Le projet Dynamic Bois comprenait le financement de l'affectation d'un chargé de mission du PNR à l'animation de terrain. Son rôle est d’animer le territoire pour susciter de la mobilisation de ressource supplémentaire et l’essor de nouvelles installations de combustion. Le développement et la structuration d’une filière bois-énergie se fait sur un temps long et semble aujourd’hui porter ses fruits. Agriopale disposait déjà d'une partie du matériel répondant aux besoins techniques et a étoffé son parc afin de garantir des possibilités d'exploitation en conditions difficiles (accessibilité).
Pour le PNR, accentuer l'entretien du bocage, c'est défendre des habitats et des espèces inféodées à ces espaces, mais c'est aussi protéger un réseau de haies qui participent de l'identité paysagère du territoire. Par ailleurs, les haies jouent un rôle important dans la gestion de l'eau, notamment dans la lutte contre l'érosion des sols. Ainsi des analyses environnementales ont été prévues pour exclure les linéaires de haies présentant un fort intérêt écologique ou paysager. Deux autres PNR présents sur le territoire pourraient à terme s'intégrer au projet car ils sont également marqués par un maillage bocager.
Concernant les opportunités de valoriser la biomasse issue de l'entretien des zones naturelles sensibles, il s'agissait de s'appuyer sur les implantations existantes d'Agriopale. Dans la partie ouest des Hauts-de-France, l'interlocuteur incontournable était Eden62, gestionnaires des espaces naturels du département. Là encore, le projet s'inscrit pleinement dans les objectifs de gestion, en particulier ceux de reconquête de certains espaces. En tant que coordinateur des interventions d'entretiens et de suivi des travaux dans ces espaces, Eden62 a recours à des prestataires extérieurs. Sa vocation de protection de la biodiversité le pousse, bien évidemment, à rechercher des entreprises qui utilisent du matériel respectueux des milieux, et capables d'exporter la matière issue des débroussaillages, de l'entretien des lisières, de la restauration des marais… L'appel à manifestation d'intérêt prévoyait ce type de matériel, adapté aux conditions difficiles : déclivité, sélectivité, terrains meubles.
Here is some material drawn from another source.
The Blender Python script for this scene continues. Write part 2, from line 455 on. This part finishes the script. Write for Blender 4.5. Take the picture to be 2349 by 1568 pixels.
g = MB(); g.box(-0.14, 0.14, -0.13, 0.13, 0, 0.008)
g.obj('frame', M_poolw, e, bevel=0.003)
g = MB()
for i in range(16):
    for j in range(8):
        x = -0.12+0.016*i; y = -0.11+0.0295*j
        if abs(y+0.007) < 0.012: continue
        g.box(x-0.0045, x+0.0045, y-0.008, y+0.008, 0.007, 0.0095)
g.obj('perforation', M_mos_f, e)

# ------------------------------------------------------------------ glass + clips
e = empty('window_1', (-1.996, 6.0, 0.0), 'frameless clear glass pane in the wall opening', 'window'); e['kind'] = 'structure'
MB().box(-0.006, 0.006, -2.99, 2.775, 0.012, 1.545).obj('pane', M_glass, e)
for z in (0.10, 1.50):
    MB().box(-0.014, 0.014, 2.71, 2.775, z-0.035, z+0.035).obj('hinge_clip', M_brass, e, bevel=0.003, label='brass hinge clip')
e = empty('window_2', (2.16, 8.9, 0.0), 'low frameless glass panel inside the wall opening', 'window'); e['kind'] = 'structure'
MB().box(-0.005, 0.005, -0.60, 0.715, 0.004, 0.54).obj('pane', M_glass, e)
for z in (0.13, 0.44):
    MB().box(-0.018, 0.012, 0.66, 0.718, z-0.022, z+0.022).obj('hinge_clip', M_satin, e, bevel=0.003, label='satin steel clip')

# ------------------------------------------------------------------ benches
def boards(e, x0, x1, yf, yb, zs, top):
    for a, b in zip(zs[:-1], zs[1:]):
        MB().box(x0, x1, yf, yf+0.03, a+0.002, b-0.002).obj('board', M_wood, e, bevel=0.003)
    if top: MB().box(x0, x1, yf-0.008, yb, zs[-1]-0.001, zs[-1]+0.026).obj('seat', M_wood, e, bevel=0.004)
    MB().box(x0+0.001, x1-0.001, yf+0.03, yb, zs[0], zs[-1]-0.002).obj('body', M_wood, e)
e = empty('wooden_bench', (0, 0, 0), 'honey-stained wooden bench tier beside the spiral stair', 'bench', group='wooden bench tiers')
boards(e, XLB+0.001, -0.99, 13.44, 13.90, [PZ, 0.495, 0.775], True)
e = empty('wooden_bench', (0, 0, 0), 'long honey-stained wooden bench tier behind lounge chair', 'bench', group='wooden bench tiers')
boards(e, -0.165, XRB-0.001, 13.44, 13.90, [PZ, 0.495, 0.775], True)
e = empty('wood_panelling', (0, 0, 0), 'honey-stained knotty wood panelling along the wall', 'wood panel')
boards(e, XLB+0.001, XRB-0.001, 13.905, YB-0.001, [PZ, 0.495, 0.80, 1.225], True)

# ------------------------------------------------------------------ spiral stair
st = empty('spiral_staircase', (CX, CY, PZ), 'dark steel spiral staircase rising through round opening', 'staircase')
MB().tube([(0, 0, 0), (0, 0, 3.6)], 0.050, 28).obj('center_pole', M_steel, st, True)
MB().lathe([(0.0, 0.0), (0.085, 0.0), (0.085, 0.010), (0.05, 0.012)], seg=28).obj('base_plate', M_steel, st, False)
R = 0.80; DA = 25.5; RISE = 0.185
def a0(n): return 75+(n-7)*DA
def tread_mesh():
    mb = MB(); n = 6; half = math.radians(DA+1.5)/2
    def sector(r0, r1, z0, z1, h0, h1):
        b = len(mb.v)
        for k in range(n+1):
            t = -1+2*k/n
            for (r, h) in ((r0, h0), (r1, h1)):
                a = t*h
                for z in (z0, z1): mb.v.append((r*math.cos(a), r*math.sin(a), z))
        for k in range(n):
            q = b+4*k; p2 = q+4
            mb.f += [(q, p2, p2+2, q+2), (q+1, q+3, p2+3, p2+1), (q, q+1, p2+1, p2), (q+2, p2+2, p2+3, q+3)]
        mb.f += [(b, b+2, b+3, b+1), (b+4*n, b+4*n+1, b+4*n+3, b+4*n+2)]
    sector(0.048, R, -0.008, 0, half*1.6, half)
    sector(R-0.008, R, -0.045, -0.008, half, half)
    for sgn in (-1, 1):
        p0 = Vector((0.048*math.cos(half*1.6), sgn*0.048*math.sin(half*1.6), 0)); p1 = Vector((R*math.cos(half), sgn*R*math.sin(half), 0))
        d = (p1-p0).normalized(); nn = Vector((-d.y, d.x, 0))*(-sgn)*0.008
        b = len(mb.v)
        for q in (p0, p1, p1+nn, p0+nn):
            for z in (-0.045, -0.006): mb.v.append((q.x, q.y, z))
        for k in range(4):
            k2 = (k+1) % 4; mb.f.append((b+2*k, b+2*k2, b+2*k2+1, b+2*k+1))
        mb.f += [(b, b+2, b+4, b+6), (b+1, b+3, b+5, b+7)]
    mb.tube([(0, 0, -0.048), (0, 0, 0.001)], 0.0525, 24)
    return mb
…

Les chaufferies approvisionnées sont de trois types :
• des chaufferies de collectivités, destinées à chauffer des équipements publics : piscines, EHPAD, bâtiments communaux, etc ;
• des chaufferies industrielles, fournissant de la vapeur ou de l’eau chaude dans des procédés industriels ;
• des chaufferies domestiques, alimentant en chaleur un groupe de maison, un élevage ou un petit réseau de chaleur.
Aujourd’hui, l’amortissement du matériel ne dépend pas uniquement des travaux confiés par les gestionnaires. Le réseau de clients s’est considérablement étoffé. Cependant, l’identification sur les trois ou quatre premières années des travaux à réaliser sur les espaces gérés par Eden62 ou le PNR a permis à Agriopale de franchir le pas de l’investissement.